_Exercise materials_
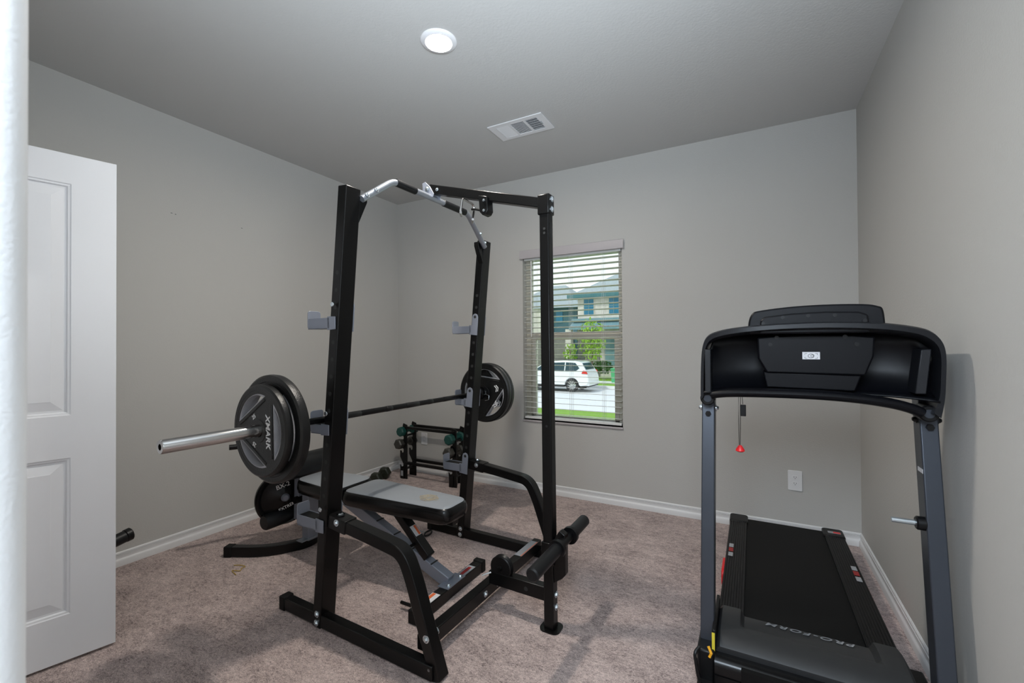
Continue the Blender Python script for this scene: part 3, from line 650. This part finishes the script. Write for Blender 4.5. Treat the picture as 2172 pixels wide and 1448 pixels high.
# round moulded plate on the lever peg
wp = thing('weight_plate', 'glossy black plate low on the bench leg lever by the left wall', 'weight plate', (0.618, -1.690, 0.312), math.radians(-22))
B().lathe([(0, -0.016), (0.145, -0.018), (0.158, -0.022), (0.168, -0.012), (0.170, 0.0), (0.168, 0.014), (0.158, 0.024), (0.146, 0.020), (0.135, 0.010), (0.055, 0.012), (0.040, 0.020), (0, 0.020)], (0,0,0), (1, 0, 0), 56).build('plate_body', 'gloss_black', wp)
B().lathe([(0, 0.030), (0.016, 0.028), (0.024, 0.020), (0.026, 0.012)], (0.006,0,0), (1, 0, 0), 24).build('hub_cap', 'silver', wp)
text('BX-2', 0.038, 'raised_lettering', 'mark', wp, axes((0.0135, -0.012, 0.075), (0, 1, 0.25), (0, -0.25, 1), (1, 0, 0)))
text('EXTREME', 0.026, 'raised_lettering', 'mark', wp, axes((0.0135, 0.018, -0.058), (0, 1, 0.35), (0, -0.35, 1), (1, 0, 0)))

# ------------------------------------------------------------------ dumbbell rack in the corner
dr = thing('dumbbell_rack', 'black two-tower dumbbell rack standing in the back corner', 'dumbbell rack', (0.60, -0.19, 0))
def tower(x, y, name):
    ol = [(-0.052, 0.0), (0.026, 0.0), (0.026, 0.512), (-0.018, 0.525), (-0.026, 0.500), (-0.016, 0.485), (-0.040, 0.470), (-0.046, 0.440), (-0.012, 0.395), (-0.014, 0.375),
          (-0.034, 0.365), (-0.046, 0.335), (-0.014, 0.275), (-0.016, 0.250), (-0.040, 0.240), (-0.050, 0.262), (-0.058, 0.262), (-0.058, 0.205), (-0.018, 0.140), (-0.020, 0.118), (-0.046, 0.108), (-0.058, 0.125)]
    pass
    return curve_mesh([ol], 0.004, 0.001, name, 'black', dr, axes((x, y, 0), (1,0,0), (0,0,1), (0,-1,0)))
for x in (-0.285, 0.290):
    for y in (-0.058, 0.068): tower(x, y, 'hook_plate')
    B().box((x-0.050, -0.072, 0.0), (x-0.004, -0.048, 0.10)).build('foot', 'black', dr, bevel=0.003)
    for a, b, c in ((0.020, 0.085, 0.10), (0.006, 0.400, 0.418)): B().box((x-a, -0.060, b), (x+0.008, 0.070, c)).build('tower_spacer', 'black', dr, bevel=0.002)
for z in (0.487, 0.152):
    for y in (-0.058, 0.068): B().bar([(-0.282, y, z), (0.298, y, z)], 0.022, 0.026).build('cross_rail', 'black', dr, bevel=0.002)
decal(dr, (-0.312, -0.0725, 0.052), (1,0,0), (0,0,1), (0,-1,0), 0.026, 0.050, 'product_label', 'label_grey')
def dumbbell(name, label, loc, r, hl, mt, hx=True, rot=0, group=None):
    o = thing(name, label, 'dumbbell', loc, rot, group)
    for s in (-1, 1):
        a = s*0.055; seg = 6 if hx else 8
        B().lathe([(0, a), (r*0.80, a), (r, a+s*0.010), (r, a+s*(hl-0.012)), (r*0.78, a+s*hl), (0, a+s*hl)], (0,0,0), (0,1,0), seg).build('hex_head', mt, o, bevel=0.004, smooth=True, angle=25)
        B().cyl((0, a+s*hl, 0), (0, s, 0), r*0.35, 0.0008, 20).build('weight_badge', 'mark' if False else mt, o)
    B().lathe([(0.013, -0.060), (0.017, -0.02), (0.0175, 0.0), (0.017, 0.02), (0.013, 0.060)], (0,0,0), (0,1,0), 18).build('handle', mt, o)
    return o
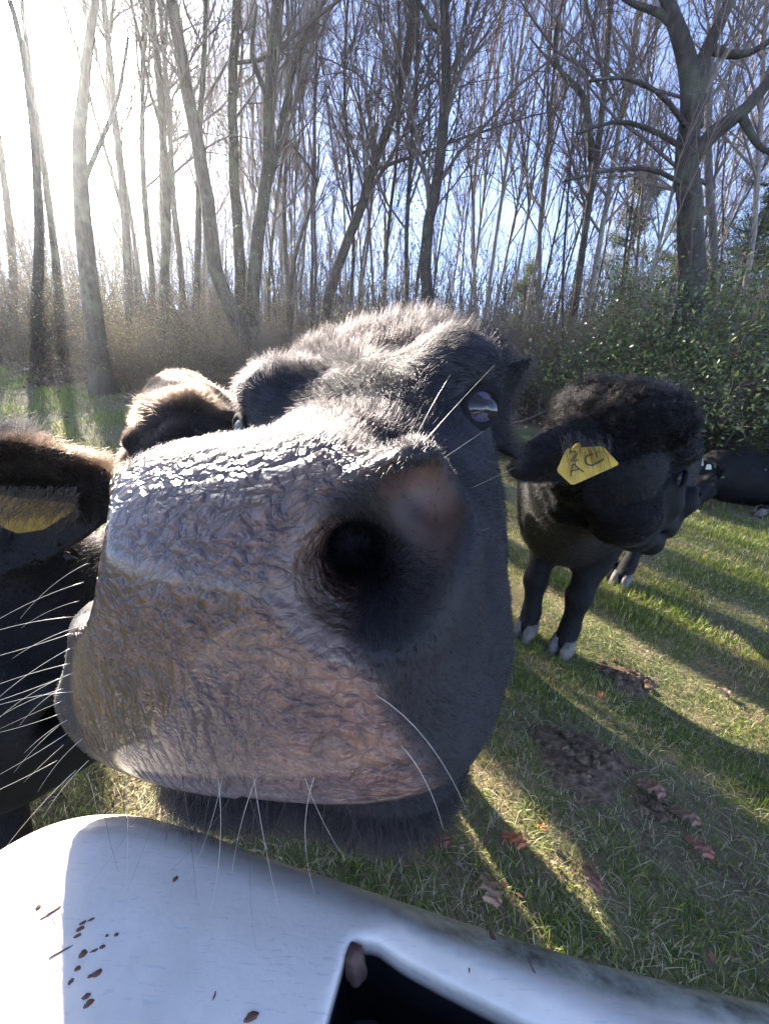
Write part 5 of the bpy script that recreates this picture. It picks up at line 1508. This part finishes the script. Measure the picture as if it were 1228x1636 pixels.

_Stated task_
Copy out all the data without changing anything, and drop the pictures.

_Complete response_
Continue the Blender Python script for this scene: part 3, from line 650. This part finishes the script. Write for Blender 4.5. Treat the picture as 2172 pixels wide and 1448 pixels high.
# round moulded plate on the lever peg
wp = thing('weight_plate', 'glossy black plate low on the bench leg lever by the left wall', 'weight plate', (0.618, -1.690, 0.312), math.radians(-22))
B().lathe([(0, -0.016), (0.145, -0.018), (0.158, -0.022), (0.168, -0.012), (0.170, 0.0), (0.168, 0.014), (0.158, 0.024), (0.146, 0.020), (0.135, 0.010), (0.055, 0.012), (0.040, 0.020), (0, 0.020)], (0,0,0), (1, 0, 0), 56).build('plate_body', 'gloss_black', wp)
B().lathe([(0, 0.030), (0.016, 0.028), (0.024, 0.020), (0.026, 0.012)], (0.006,0,0), (1, 0, 0), 24).build('hub_cap', 'silver', wp)
text('BX-2', 0.038, 'raised_lettering', 'mark', wp, axes((0.0135, -0.012, 0.075), (0, 1, 0.25), (0, -0.25, 1), (1, 0, 0)))
text('EXTREME', 0.026, 'raised_lettering', 'mark', wp, axes((0.0135, 0.018, -0.058), (0, 1, 0.35), (0, -0.35, 1), (1, 0, 0)))

# ------------------------------------------------------------------ dumbbell rack in the corner
dr = thing('dumbbell_rack', 'black two-tower dumbbell rack standing in the back corner', 'dumbbell rack', (0.60, -0.19, 0))
def tower(x, y, name):
    ol = [(-0.052, 0.0), (0.026, 0.0), (0.026, 0.512), (-0.018, 0.525), (-0.026, 0.500), (-0.016, 0.485), (-0.040, 0.470), (-0.046, 0.440), (-0.012, 0.395), (-0.014, 0.375),
          (-0.034, 0.365), (-0.046, 0.335), (-0.014, 0.275), (-0.016, 0.250), (-0.040, 0.240), (-0.050, 0.262), (-0.058, 0.262), (-0.058, 0.205), (-0.018, 0.140), (-0.020, 0.118), (-0.046, 0.108), (-0.058, 0.125)]
    pass
    return curve_mesh([ol], 0.004, 0.001, name, 'black', dr, axes((x, y, 0), (1,0,0), (0,0,1), (0,-1,0)))
for x in (-0.285, 0.290):
    for y in (-0.058, 0.068): tower(x, y, 'hook_plate')
    B().box((x-0.050, -0.072, 0.0), (x-0.004, -0.048, 0.10)).build('foot', 'black', dr, bevel=0.003)
    for a, b, c in ((0.020, 0.085, 0.10), (0.006, 0.400, 0.418)): B().box((x-a, -0.060, b), (x+0.008, 0.070, c)).build('tower_spacer', 'black', dr, bevel=0.002)
for z in (0.487, 0.152):
    for y in (-0.058, 0.068): B().bar([(-0.282, y, z), (0.298, y, z)], 0.022, 0.026).build('cross_rail', 'black', dr, bevel=0.002)
decal(dr, (-0.312, -0.0725, 0.052), (1,0,0), (0,0,1), (0,-1,0), 0.026, 0.050, 'product_label', 'label_grey')
def dumbbell(name, label, loc, r, hl, mt, hx=True, rot=0, group=None):
    o = thing(name, label, 'dumbbell', loc, rot, group)
    for s in (-1, 1):
        a = s*0.055; seg = 6 if hx else 8
        B().lathe([(0, a), (r*0.80, a), (r, a+s*0.010), (r, a+s*(hl-0.012)), (r*0.78, a+s*hl), (0, a+s*hl)], (0,0,0), (0,1,0), seg).build('hex_head', mt, o, bevel=0.004, smooth=True, angle=25)
        B().cyl((0, a+s*hl, 0), (0, s, 0), r*0.35, 0.0008, 20).build('weight_badge', 'mark' if False else mt, o)
    B().lathe([(0.013, -0.060), (0.017, -0.02), (0.0175, 0.0), (0.017, 0.02), (0.013, 0.060)], (0,0,0), (0,1,0), 18).build('handle', mt, o)
    return o
Write part 5 of the bpy script that recreates this picture. It picks up at line 1508. This part finishes the script. Measure the picture as if it were 1228x1636 pixels.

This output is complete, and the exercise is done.